● **WRITTEN REQUEST**
Give back exactly the lines from the start of the listing to the line containing "C.camera = camo", inclusive, and nothing beyond them.

● **AVAILABLE DATA**
※ ※ ※

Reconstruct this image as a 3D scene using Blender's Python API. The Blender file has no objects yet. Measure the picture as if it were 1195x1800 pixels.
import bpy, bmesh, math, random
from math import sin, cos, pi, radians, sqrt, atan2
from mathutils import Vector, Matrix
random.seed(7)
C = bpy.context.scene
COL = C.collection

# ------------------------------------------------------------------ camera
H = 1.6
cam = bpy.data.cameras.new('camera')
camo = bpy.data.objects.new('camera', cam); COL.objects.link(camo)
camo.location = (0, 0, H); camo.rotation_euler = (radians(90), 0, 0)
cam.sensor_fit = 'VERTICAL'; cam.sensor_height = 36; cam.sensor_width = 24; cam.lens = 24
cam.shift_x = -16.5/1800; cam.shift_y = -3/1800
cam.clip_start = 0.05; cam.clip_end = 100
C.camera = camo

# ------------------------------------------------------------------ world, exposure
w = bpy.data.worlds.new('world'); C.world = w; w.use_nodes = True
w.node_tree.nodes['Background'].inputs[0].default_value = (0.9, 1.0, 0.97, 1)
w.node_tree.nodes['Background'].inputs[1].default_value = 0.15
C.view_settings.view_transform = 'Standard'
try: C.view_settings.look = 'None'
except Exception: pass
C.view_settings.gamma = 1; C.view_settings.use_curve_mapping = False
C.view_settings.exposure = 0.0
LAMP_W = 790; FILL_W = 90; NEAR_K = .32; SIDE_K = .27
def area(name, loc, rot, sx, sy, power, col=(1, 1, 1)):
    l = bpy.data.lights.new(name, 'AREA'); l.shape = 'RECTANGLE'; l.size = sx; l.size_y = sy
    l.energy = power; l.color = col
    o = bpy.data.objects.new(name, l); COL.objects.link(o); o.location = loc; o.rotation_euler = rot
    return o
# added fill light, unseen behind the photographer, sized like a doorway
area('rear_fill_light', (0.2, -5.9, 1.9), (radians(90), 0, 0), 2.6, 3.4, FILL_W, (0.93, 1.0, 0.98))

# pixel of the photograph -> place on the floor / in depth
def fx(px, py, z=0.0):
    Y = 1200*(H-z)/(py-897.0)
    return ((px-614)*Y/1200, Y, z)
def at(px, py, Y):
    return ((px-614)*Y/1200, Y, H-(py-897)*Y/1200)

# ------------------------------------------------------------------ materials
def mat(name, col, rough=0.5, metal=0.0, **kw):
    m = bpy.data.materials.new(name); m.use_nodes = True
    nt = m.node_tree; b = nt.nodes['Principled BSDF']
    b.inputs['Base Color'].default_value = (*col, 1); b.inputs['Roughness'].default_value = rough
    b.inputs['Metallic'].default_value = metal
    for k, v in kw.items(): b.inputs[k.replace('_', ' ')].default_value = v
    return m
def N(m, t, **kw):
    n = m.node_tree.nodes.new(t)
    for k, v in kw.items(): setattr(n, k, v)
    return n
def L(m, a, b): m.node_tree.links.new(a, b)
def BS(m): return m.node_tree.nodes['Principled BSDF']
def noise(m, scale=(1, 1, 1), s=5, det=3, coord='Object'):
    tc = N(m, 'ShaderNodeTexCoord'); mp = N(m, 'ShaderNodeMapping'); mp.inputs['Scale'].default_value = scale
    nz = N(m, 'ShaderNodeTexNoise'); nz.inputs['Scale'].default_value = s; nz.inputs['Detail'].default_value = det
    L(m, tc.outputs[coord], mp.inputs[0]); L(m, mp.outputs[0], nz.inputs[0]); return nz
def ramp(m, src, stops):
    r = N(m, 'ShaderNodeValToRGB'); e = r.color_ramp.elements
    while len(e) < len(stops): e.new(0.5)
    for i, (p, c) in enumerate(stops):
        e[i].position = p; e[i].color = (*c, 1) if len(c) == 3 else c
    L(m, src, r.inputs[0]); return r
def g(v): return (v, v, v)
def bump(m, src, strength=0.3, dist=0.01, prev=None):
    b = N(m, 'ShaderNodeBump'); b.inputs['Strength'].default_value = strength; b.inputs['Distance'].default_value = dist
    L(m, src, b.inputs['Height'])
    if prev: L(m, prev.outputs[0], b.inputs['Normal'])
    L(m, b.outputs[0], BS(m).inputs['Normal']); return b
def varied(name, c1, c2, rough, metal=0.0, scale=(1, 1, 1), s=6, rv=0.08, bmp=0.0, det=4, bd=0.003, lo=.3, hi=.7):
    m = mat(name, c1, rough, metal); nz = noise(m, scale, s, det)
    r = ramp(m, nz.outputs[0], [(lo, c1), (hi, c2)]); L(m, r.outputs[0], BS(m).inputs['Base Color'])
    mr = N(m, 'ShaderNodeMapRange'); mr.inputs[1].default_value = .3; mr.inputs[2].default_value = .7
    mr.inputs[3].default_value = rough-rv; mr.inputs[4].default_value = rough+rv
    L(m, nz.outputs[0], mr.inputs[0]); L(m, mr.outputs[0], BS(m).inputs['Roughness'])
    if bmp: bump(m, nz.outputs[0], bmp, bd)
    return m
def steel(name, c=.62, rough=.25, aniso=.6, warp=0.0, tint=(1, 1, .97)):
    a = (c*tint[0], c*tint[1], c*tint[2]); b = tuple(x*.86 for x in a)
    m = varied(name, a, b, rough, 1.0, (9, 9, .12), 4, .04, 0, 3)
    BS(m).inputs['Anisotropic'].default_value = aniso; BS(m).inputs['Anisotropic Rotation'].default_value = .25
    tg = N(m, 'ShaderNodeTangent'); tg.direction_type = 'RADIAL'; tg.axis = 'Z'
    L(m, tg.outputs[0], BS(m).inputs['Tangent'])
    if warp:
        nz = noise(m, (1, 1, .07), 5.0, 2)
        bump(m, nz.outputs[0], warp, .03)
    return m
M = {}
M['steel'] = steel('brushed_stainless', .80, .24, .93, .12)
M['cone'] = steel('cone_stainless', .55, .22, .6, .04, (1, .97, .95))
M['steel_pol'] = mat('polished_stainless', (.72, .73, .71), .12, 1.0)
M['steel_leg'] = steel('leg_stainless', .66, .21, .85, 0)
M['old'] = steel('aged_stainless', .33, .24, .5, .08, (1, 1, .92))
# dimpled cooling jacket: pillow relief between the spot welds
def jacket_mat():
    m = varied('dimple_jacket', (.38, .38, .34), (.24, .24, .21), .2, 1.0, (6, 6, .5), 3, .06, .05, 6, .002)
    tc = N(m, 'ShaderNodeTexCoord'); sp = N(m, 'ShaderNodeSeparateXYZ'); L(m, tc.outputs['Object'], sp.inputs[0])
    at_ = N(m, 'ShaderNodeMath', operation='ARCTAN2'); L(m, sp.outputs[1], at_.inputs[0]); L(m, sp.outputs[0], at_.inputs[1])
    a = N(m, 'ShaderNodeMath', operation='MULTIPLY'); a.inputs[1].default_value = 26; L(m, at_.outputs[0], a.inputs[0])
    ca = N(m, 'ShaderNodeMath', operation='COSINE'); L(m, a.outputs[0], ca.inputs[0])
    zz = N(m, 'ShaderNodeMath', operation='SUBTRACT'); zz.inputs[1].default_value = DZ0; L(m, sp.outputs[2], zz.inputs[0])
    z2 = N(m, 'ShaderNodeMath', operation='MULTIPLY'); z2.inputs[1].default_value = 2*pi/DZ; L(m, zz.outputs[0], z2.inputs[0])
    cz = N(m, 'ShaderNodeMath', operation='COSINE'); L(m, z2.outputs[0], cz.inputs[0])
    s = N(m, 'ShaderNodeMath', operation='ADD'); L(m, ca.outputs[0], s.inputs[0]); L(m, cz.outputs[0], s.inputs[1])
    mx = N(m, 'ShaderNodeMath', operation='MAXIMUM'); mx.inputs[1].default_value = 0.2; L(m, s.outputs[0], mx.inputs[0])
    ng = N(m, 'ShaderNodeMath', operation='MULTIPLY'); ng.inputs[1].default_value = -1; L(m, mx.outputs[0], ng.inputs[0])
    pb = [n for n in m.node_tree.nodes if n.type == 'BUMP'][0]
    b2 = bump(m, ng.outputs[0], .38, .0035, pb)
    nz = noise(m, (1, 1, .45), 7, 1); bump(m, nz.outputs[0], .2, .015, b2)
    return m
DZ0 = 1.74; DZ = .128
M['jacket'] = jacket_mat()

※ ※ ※

● **TASK RESULT**
Reconstruct this image as a 3D scene using Blender's Python API. The Blender file has no objects yet. Measure the picture as if it were 1195x1800 pixels.
import bpy, bmesh, math, random
from math import sin, cos, pi, radians, sqrt, atan2
from mathutils import Vector, Matrix
random.seed(7)
C = bpy.context.scene
COL = C.collection

# ------------------------------------------------------------------ camera
H = 1.6
cam = bpy.data.cameras.new('camera')
camo = bpy.data.objects.new('camera', cam); COL.objects.link(camo)
camo.location = (0, 0, H); camo.rotation_euler = (radians(90), 0, 0)
cam.sensor_fit = 'VERTICAL'; cam.sensor_height = 36; cam.sensor_width = 24; cam.lens = 24
cam.shift_x = -16.5/1800; cam.shift_y = -3/1800
cam.clip_start = 0.05; cam.clip_end = 100
C.camera = camo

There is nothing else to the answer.